It's a powerful tool in the hands of police officers, 50,000 volts of momentary shock, intense pain and usually compliance.
Orrin Sterba doesn't know why police were looking for him or why an officer tasered him three times.
He says he was asleep in his father's Omaha home last July 6th. Sterba says his girlfriend let officers in the house and three of them entered the room where he was sleeping.

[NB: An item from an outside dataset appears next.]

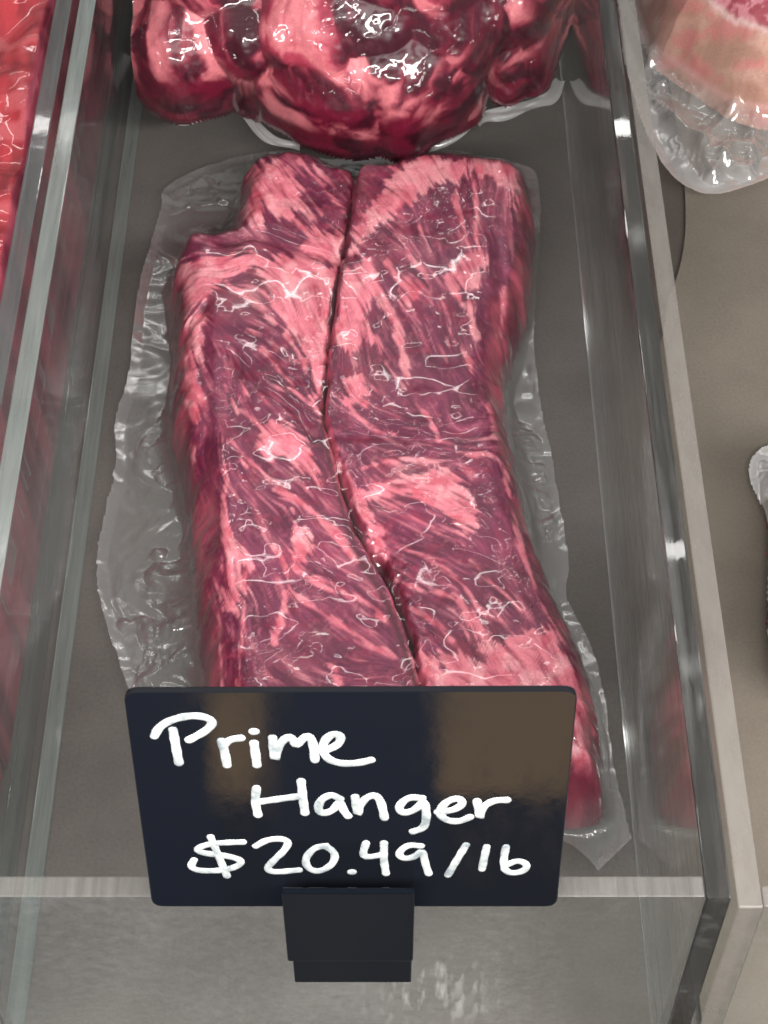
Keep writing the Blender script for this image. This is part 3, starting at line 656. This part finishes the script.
# ---- the tall lumpy pack at the back of the middle bin
def lumpy_pack():
    root = thing('lumpy_meat_pack', 'tall lumpy pack of dark red meat chunks at the top of the middle bin', 'meat pack')
    w = np.array((0, -.6, .8)); e2 = np.array((0, .8, .6))
    lumps = [((190, 48), .034, (.030, .034, .030)), ((160, 20), .034, (.018, .036, .028)), ((232, 70), .018, (.020, .016, .018)), ((188, 80), .018, (.018, .018, .019)),
             ((340, 92), .026, (.032, .028, .032)), ((400, 88), .028, (.034, .028, .033)), ((302, 92), .020, (.020, .020, .022)), ((450, 100), .020, (.016, .018, .022)), ((250, 20), .048, (.020, .034, .020)),
             ((310, 22), .054, (.022, .030, .020)), ((365, 14), .058, (.030, .024, .018)), ((450, 34), .046, (.025, .024, .026)), ((420, 10), .056, (.022, .026, .020)), ((528, 52), .026, (.0125, .024, .024)), ((502, 56), .026, (.013, .018, .020)), ((505, 12), .048, (.018, .024, .020)), ((284, 104), .012, (.018, .012, .014)),
             ((400, -60), .070, (.05, .05, .045)), ((230, -60), .065, (.045, .045, .045)), ((510, -60), .06, (.035, .05, .045)), ((330, -150), .095, (.075, .06, .04)), ((480, -160), .09, (.04, .06, .04))]  # rear chunks out of view, piled high to block light from behind
    cs = [(P(u, v-9, z+.012), np.array(r)*.95) for (u, v), z, r in lumps]
    pg = np.arange(-.098, .088, .00042); qs = [c@e2 for c, r in cs]
    qg = np.arange(min(qs)-.05, max(qs)+.06, .00042)
    Q, Pq = np.meshgrid(qg, pg, indexing='ij')
    wn = (fbm(Pq/.010, Q/.010, 3, 301)-.5)
    H = np.full(Q.shape, -1.0); ID = np.zeros(Q.shape, int)
    for i, (c, r) in enumerate(cs):
        dx = (Pq-c[0]+.013*(fbm(Pq/.026, Q/.026, 2, 310+i)-.5))
        dq = Q-c@e2+.013*(fbm(Pq/.026, Q/.026, 2, 340+i)-.5); cw = c@w
        # ellipsoid along axis w: point = dx*ex + dq*e2 + s*w
        iy, iz = 1/r[1]**2, 1/r[2]**2
        a = w[1]**2*iy+w[2]**2*iz; b_ = 2*dq*(w[1]*e2[1]*iy+w[2]*e2[2]*iz); cc = dx**2/r[0]**2+dq**2*(e2[1]**2*iy+e2[2]**2*iz)-1
        disc = b_**2-4*a*cc; s = np.where(disc > 0, (-b_+np.sqrt(np.maximum(disc, 0)))/(2*a), -9)+cw
        m_ = (disc > 0) & (s > H); H = np.where(m_, s, H); ID = np.where(m_, i, ID)
    ok = H > -.5
    # carry the surface on round the turn of the chunks so that the outline stays smooth
    ok0 = ok.copy()
    for _ in range(11):
        p = np.pad(H, 1, mode='edge'); nb_ = np.maximum.reduce([p[:-2, 1:-1], p[2:, 1:-1], p[1:-1, :-2], p[1:-1, 2:]])
        H = np.where(H > -.5, H, np.where(nb_ > -.5, nb_-.0010, -1.0))
    H = np.where(ok0, H, blur(np.where(H > -.5, H, H[H > -.5].min()), 2.5))
    ok = blur(ok0.astype(float), 5.0) > .16
    lo = np.where(ok, H, np.nanmin(np.where(ok, H, np.nan))-.004); H = np.where(ok, np.minimum(H, blur(lo, 1.2)+.0006), H)
    lo = np.where(ok, H, lo); H = np.where(ok, .45*H+.55*np.minimum(blur(lo, 13), H+.004), H)
    Hm = np.where(ok, H+.0060*(fbm(Pq/.016, Q/.016, 4, 304)-.5)+.0007*(fbm(Pq/.004, Q/.004, 3, 305)-.5), 0)
    def pts(h): return np.stack((Pq, Q*e2[1]+h*w[1], Q*e2[2]+h*w[2]), 2)
    W3 = pts(Hm); ok &= W3[..., 2] > .001
    # pigment
    sv = W3[..., 1]-1.15*W3[..., 2]; n1 = fbm(Pq/.019+.17*ID, sv/.017, 4, 321); n2 = fbm(Pq/.010+3.0*n1, sv/.010+2*n1, 4, 322)
    per = (ID*7 % 5)/5.0
    fat = smoothstep(.47, .66, .55*n1+.45*n2+.08*(per-.5)+.40*np.clip(W3[..., 2]/.06, 0, 1)-.345)
    col = lerp3((.045, .002, .011), (.17, .007, .030), smoothstep(.3, .7, n2)); col = lerp3(col, lerp3((.42, .045, .088), (.68, .20, .23), smoothstep(.42, .68, n2)), fat)
    used, f = grid_faces(ok)
    new_obj('meat', W3[used], f, M_MEAT, root, colattr=col[used])
    # film shrunk over the lumps, bridging the gaps
    base = np.where(ok, Hm, np.nan); fillv = np.nanmin(base); b0 = np.where(ok, Hm, fillv-.02)
    cl = np.maximum(b0, blur(b0, 6)); cl = np.maximum(b0, blur(cl, 4))
    wr = fbm(Pq/.012+1.5*n1, Q/.014, 3, 331); rd = 1-np.abs(2*fbm(Pq/.018+1.8*wr, Q/.018+1.5*n1, 2, 333)-1)
    Hf = cl+.0008+.0014*(wr-.5)+.0014*np.clip(rd-.92, 0, 1)*10
    okf = ok.copy()
    F3 = pts(Hf); okf &= F3[..., 2] > .001
    used, f = grid_faces(okf)
    new_obj('plastic_film', F3[used], f, M_FILM, root, attrs={'milk': np.full(used.sum(), .012)})
    # the sealed rim of the bag standing out below the chunks
    def rim(px, z, wdt):
        z = [q+.008 for q in z]
        p = smooth_poly([P(u, v, zz) for (u, v), zz in zip(px, z)], 2, False); n = len(p); rows = []
        for k, q in enumerate(p):
            t = p[min(k+1, n-1)]-p[max(k-1, 0)]; t /= np.linalg.norm(t); s = np.cross(t, (0, 0.6, -.8)); s /= np.linalg.norm(s)
            for j in range(5):
                rows.append(q+s*wdt*(j/4-.5)+np.array((0, -.3, .8))*.0012*math.sin(j*2.4+k*.5))
        f = [(k*5+j, k*5+j+1, (k+1)*5+j+1, (k+1)*5+j) for k in range(n-1) for j in range(4)]
        new_obj('sealed_rim', np.array(rows), f, M_FILMW, root, attrs={'milk': np.full(len(rows), .55), 'ply': np.ones(len(rows))})
    rim([(476, 122), (486, 116), (505, 114), (522, 107), (540, 102), (554, 97), (559, 80)], [.010]*7, .005)
    rim([(345, 150), (400, 150), (440, 143), (468, 126), (482, 104)], [.006, .006, .007, .010, .014], .005)
    rim([(152, 55), (162, 88), (172, 112), (182, 122), (200, 118), (214, 104)], [.012, .01, .008, .006, .006, .008], .005)
    rim([(222, 92), (245, 112), (262, 134), (276, 142), (300, 146)], [.014, .010, .007, .006, .006], .004)
lumpy_pack()

# ------------------------------------------------------------------ price card and its holder
LEAN = math.radians(10.5)
N_S = np.array((0, -math.cos(LEAN), math.sin(LEAN))); UP_S = np.array((0, math.sin(LEAN), math.cos(LEAN)))
P0 = np.array((0, .1915, 0)); _b = -(907-512)/F
_t = .1915/(CP+_b*SP); P0[2] = CAMZ+(-SP+_b*CP)*_t
sign = thing('price_sign', 'black price card lettered in white marker, standing on the bin front', 'sign')
def sign_pt(u, v, off=0.0): return Pp(u, v, P0+N_S*off, N_S)
def board():
    c = [sign_pt(*q) for q in ((123, 692), (578, 690.5), (557, 907), (152, 907))]
    rad = .0030; pts = []
    for i in range(4):
        a, p, n = c[i-1], c[i], c[(i+1) % 4]; d0 = (a-p)/np.linalg.norm(a-p); d1 = (n-p)/np.linalg.norm(n-p)
        for k in range(7):
            t = k/6; pts.append((1-t)**2*(p+d0*rad)+2*t*(1-t)*p+t*t*(p+d1*rad))
    n = len(pts); th = .0016
    mb = MB(); mb.add(pts+[p-N_S*th for p in pts], [tuple(range(n)), tuple(range(2*n-1, n-1, -1))]+[(i, n+i, n+(i+1) % n, (i+1) % n) for i in range(n)])
    mb.build('board', M_BOARD, sign, bevel=.0003)
board()
def brush(mb, px, wpx=9.8, seed=0):
    rng = random.Random(seed)
    p = np.array([sign_pt(u, v, .0001) for u, v in smooth_poly(px, 2, False)]) if len(px) > 1 else np.array([sign_pt(px[0][0]-1, px[0][1], .0001), sign_pt(px[0][0]+1, px[0][1], .0001)])
    # resample
    d = np.r_[0, np.cumsum(np.linalg.norm(np.diff(p, axis=0), axis=1))]; n = max(4, int(d[-1]/.0005)); s = np.linspace(0, d[-1], n)
    p = np.stack([np.interp(s, d, p[:, k]) for k in range(3)], 1)
    half = wpx/2/4550
    t0 = p[1]-p[0]; t0 /= np.linalg.norm(t0); t1 = p[-1]-p[-2]; t1 /= np.linalg.norm(t1)
    cap = [(-1, .02), (-.92, .45), (-.7, .74), (-.4, .93)]
    rings = [(p[0]+t0*half*a, t0, r) for a, r in cap]+[(p[k], (p[min(k+1, n-1)]-p[max(k-1, 0)]), 1.0) for k in range(n)]+[(p[-1]-t1*half*a, t1, r) for a, r in reversed(cap)]
    V = []; K = 7
    for i, (q, t, r) in enumerate(rings):
        t = t/np.linalg.norm(t); sd = np.cross(t, N_S); hw = half*r*(1+.05*math.sin(i*.9+seed)+.03*rng.random())
        for k in range(K):
            a = math.pi*k/(K-1); V.append(q+sd*hw*math.cos(a)+N_S*(.00028*max(r, .1)*math.sin(a)))
    m_ = len(rings)
    mb.add(V, [(i*K+k, i*K+k+1, (i+1)*K+k+1, (i+1)*K+k) for i in range(m_-1) for k in range(K-1)])
WORDS = [
 [[(173, 730), (176, 748), (179, 763)], [(154.4, 736), (159, 727), (171.5, 719.5), (192, 715), (208, 717.5), (213.5, 723), (206, 731), (189, 740)],
  [(221.5, 741), (225, 753), (227, 765)], [(223, 746), (229, 739.5), (241, 738)], [(254, 731.5)], [(254, 743), (257, 765)],
  [(272.5, 738), (275, 763), (277, 748), (285, 738), (292, 736.5), (296, 747), (303, 738), (309, 735.5), (313, 742), (315, 760)],
  [(327, 750), (338, 745), (342, 737), (335, 733), (326, 738), (321.5, 749), (328, 760), (343, 764), (359, 763), (371, 760)]],
 [[(256.5, 788), (255, 802), (258, 815)], [(257.5, 802), (301, 796)], [(301, 781), (303, 799), (305, 813)],
  [(340, 799), (331, 794), (320, 800), (317.5, 810), (323, 814), (334, 810), (340, 800), (343, 810), (348, 816)],
  [(355, 797), (358, 817), (359, 806), (366, 797.5), (375, 794.5), (381, 801), (384.5, 818)],
  [(422, 798), (408, 797), (397.5, 807), (403, 814), (417, 809), (424, 799), (427, 815), (424.5, 828), (413, 831.5)],
  [(438, 812), (455, 810), (464, 803), (458, 797.5), (446, 801.5), (438, 812), (445, 820), (458.5, 822), (470, 817)],
  [(477, 801), (480.5, 820.5), (480, 812), (486, 804), (496, 800), (507, 800)]],
 [[(243, 842), (226, 842.5), (207.5, 844), (195, 849.5), (204, 853.4), (226, 855.5), (242, 860), (239, 866), (223, 870.6), (199, 871), (190, 867), (194, 860)], [(210.6, 837), (219, 857), (227, 876)],
  [(256, 846), (267, 839.5), (282.5, 838.5), (289, 842), (285, 850), (273, 861), (266, 869), (274, 872.5), (299, 870)],
  [(326, 845.6), (314, 847.5), (304.5, 859), (308, 869), (320, 872), (333.5, 864), (335.5, 853), (326, 846), (318, 847)], [(352, 872)],
  [(366, 843), (362.5, 854), (366, 857.5), (381, 855)], [(384, 843), (383.5, 859), (386, 873.5)],
  [(421, 846), (408, 844.5), (398, 852.6), (402, 859), (414.5, 857.5), (422.5, 849), (425, 863), (428.7, 873.6)],
  [(466, 845), (455, 863), (448, 875)], [(486.6, 847), (484, 859), (482, 869)], [(506, 847), (503.5, 859), (504.5, 869)], [(506, 865), (518, 860), (528, 864.5), (524, 871.5), (510, 873.5), (504.5, 869)]]]
for wi, wd in enumerate(WORDS):
    mb = MB()
    for si, st in enumerate(wd): brush(mb, st, (8.9, 8.7, 8.0)[wi], wi*40+si)
    mb.build('lettering', M_INK, sign, smooth=True)

holder = thing('sign_holder', 'dark plastic clip gripping the price card on the bin front', 'sign holder')
def holder_parts():
    yp = .1868
    xs = [P(0, 0, 0)]
    def wall_pt(u, v, y):
        a = (u-384)/F; b_ = -(v-512)/F; t = y/(CP+b_*SP); return a*t, CAMZ+(-SP+b_*CP)*t
    x0, z1 = wall_pt(281, 893, yp); x1, _ = wall_pt(415, 893, yp); _, z0 = wall_pt(300, 962, yp)
    mb = MB(); mb.box(x0, x1, yp, yp+.0016, z0, z1); mb.build('front_lip', M_HOLD, holder, bevel=.0006, seg=3)
    _, zb = wall_pt(300, 974, yp+.0045)
    mb = MB(); mb.box(x0+.0010, x1-.0002, yp+.0022, yp+.0062, zb, z0+.004); mb.build('foot', M_HOLD, holder, bevel=.0004)
    mb = MB(); mb.box(x0+.0006, x1-.0006, yp+.0064, YO-.0002, zb+.004, ZT+.001); mb.box(x0+.0006, x1-.0006, yp+.0064, YI+.0022, ZT+.0012, ZT+.0026); mb.box(x0+.0006, x1-.0006, YI+.0006, YI+.0022, ZT-.014, ZT+.0010)
    mb.build('hook', M_HOLD, holder, bevel=.0006, seg=3)
holder_parts()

Then, according to Sterba, one of the officers tasered him three times while the other two were cuffing him.
"The next thing I know I'm being tasered, handcuffed and taken away in a police car and I even asked them when I got outside, why didn't you just try and wake me up?" asks the 53-year-old Sterba.
"I'm sleeping and you attack me and then you come out and tell me you're sorry."
Omaha police say that didn’t happen.
According to their records, it occurred on June 28th and Sterba was suspected of shoplifting.
He was cited, there was no physical confrontation and a check of the officer's taser shows it wasn't used.
In a statement to Channel 6 News, Omaha Police say, "Based on a review of the incident and an audit of the taser, possessed by the only taser certified officer present, it does not appear as if the taser was deployed on this date in question."
Sterba's attorney says he's represented too many people tasered by police and that OPD needs to change the way officers use tasers and the order has to come from the top.
"I have case after case after case where people have come into this office and complained that they've been tased," says Sterba attorney James Martin Davis.
"If the mayor doesn't do something to bring in the police department with respect to this case, he's going to need a few more million dollars for something other than the stadium."
What happens next may be in the last line of the OPD statement, which says if Mr. Sterba wants to pursue legal action, he can contact the city law department.
Davis says the police department's credibility is at stake and he's calling on the department to release the names of the officers involved as well as all police reports.
In a news conference late Thursday afternoon, Davis presented a witness who claims he saw Sterba get tasered.